### TASK DETAILS
Copy out each line below exactly as it appears.

### DATASET EXTRACT
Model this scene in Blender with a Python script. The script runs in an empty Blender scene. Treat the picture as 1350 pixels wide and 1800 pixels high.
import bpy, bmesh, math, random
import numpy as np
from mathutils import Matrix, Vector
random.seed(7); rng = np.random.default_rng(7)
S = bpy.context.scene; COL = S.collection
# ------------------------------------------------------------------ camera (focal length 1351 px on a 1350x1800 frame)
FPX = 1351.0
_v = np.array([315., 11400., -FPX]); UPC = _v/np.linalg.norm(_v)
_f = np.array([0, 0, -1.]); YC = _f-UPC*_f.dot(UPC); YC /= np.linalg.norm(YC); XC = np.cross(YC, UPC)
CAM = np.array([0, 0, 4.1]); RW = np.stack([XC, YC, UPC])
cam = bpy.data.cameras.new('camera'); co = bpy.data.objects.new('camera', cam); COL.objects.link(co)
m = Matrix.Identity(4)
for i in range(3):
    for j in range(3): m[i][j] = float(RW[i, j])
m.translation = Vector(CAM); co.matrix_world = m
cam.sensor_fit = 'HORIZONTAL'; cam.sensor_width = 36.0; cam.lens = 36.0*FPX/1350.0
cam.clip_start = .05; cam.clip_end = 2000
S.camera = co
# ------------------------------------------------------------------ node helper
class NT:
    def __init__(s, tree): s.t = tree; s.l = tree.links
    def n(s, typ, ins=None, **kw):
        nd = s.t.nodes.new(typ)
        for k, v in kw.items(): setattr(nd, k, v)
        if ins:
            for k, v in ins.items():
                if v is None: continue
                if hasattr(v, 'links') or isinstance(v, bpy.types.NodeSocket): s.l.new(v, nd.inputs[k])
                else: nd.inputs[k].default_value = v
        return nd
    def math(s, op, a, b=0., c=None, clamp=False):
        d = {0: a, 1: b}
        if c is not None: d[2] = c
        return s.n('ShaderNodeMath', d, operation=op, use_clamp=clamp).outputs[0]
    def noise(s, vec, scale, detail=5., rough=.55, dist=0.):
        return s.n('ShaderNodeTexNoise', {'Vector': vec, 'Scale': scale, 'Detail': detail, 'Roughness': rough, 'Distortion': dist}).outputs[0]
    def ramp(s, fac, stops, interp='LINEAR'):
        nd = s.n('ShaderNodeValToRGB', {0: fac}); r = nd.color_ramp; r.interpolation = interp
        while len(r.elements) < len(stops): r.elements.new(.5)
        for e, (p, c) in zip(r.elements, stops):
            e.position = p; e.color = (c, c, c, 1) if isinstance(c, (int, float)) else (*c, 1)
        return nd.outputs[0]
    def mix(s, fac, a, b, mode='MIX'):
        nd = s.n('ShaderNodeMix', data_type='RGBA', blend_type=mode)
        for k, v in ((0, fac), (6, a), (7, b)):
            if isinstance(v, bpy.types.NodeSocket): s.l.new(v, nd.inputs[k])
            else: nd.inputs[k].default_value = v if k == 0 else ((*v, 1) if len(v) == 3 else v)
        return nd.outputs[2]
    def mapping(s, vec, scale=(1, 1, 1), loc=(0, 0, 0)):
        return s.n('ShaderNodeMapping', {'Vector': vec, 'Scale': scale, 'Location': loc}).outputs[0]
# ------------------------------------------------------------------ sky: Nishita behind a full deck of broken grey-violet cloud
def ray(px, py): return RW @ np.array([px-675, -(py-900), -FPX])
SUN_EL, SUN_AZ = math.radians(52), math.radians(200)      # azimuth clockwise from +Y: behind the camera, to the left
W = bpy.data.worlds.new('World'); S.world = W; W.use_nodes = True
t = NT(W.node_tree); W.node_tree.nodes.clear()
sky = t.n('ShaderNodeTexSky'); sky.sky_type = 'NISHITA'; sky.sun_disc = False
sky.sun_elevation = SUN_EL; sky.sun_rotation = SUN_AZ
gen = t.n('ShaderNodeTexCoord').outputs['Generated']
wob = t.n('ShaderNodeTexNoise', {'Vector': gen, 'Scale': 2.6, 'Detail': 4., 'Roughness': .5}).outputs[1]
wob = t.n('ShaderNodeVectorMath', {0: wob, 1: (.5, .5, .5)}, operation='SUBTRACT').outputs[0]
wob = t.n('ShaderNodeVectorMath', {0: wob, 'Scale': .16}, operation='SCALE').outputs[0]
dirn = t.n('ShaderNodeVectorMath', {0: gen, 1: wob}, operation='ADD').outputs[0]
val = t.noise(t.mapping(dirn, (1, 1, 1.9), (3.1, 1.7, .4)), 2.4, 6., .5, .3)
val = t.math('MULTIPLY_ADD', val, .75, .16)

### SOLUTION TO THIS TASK
Model this scene in Blender with a Python script. The script runs in an empty Blender scene. Treat the picture as 1350 pixels wide and 1800 pixels high.
import bpy, bmesh, math, random
import numpy as np
from mathutils import Matrix, Vector
random.seed(7); rng = np.random.default_rng(7)
S = bpy.context.scene; COL = S.collection
# ------------------------------------------------------------------ camera (focal length 1351 px on a 1350x1800 frame)
FPX = 1351.0
_v = np.array([315., 11400., -FPX]); UPC = _v/np.linalg.norm(_v)
_f = np.array([0, 0, -1.]); YC = _f-UPC*_f.dot(UPC); YC /= np.linalg.norm(YC); XC = np.cross(YC, UPC)
CAM = np.array([0, 0, 4.1]); RW = np.stack([XC, YC, UPC])
cam = bpy.data.cameras.new('camera'); co = bpy.data.objects.new('camera', cam); COL.objects.link(co)
m = Matrix.Identity(4)
for i in range(3):
    for j in range(3): m[i][j] = float(RW[i, j])
m.translation = Vector(CAM); co.matrix_world = m
cam.sensor_fit = 'HORIZONTAL'; cam.sensor_width = 36.0; cam.lens = 36.0*FPX/1350.0
cam.clip_start = .05; cam.clip_end = 2000
S.camera = co
# ------------------------------------------------------------------ node helper
class NT:
    def __init__(s, tree): s.t = tree; s.l = tree.links
    def n(s, typ, ins=None, **kw):
        nd = s.t.nodes.new(typ)
        for k, v in kw.items(): setattr(nd, k, v)
        if ins:
            for k, v in ins.items():
                if v is None: continue
                if hasattr(v, 'links') or isinstance(v, bpy.types.NodeSocket): s.l.new(v, nd.inputs[k])
                else: nd.inputs[k].default_value = v
        return nd
    def math(s, op, a, b=0., c=None, clamp=False):
        d = {0: a, 1: b}
        if c is not None: d[2] = c
        return s.n('ShaderNodeMath', d, operation=op, use_clamp=clamp).outputs[0]
    def noise(s, vec, scale, detail=5., rough=.55, dist=0.):
        return s.n('ShaderNodeTexNoise', {'Vector': vec, 'Scale': scale, 'Detail': detail, 'Roughness': rough, 'Distortion': dist}).outputs[0]
    def ramp(s, fac, stops, interp='LINEAR'):
        nd = s.n('ShaderNodeValToRGB', {0: fac}); r = nd.color_ramp; r.interpolation = interp
        while len(r.elements) < len(stops): r.elements.new(.5)
        for e, (p, c) in zip(r.elements, stops):
            e.position = p; e.color = (c, c, c, 1) if isinstance(c, (int, float)) else (*c, 1)
        return nd.outputs[0]
    def mix(s, fac, a, b, mode='MIX'):
        nd = s.n('ShaderNodeMix', data_type='RGBA', blend_type=mode)
        for k, v in ((0, fac), (6, a), (7, b)):
            if isinstance(v, bpy.types.NodeSocket): s.l.new(v, nd.inputs[k])
            else: nd.inputs[k].default_value = v if k == 0 else ((*v, 1) if len(v) == 3 else v)
        return nd.outputs[2]
    def mapping(s, vec, scale=(1, 1, 1), loc=(0, 0, 0)):
        return s.n('ShaderNodeMapping', {'Vector': vec, 'Scale': scale, 'Location': loc}).outputs[0]
# ------------------------------------------------------------------ sky: Nishita behind a full deck of broken grey-violet cloud
def ray(px, py): return RW @ np.array([px-675, -(py-900), -FPX])
SUN_EL, SUN_AZ = math.radians(52), math.radians(200)      # azimuth clockwise from +Y: behind the camera, to the left
W = bpy.data.worlds.new('World'); S.world = W; W.use_nodes = True
t = NT(W.node_tree); W.node_tree.nodes.clear()
sky = t.n('ShaderNodeTexSky'); sky.sky_type = 'NISHITA'; sky.sun_disc = False
sky.sun_elevation = SUN_EL; sky.sun_rotation = SUN_AZ
gen = t.n('ShaderNodeTexCoord').outputs['Generated']
wob = t.n('ShaderNodeTexNoise', {'Vector': gen, 'Scale': 2.6, 'Detail': 4., 'Roughness': .5}).outputs[1]
wob = t.n('ShaderNodeVectorMath', {0: wob, 1: (.5, .5, .5)}, operation='SUBTRACT').outputs[0]
wob = t.n('ShaderNodeVectorMath', {0: wob, 'Scale': .16}, operation='SCALE').outputs[0]
dirn = t.n('ShaderNodeVectorMath', {0: gen, 1: wob}, operation='ADD').outputs[0]
val = t.noise(t.mapping(dirn, (1, 1, 1.9), (3.1, 1.7, .4)), 2.4, 6., .5, .3)
val = t.math('MULTIPLY_ADD', val, .75, .16)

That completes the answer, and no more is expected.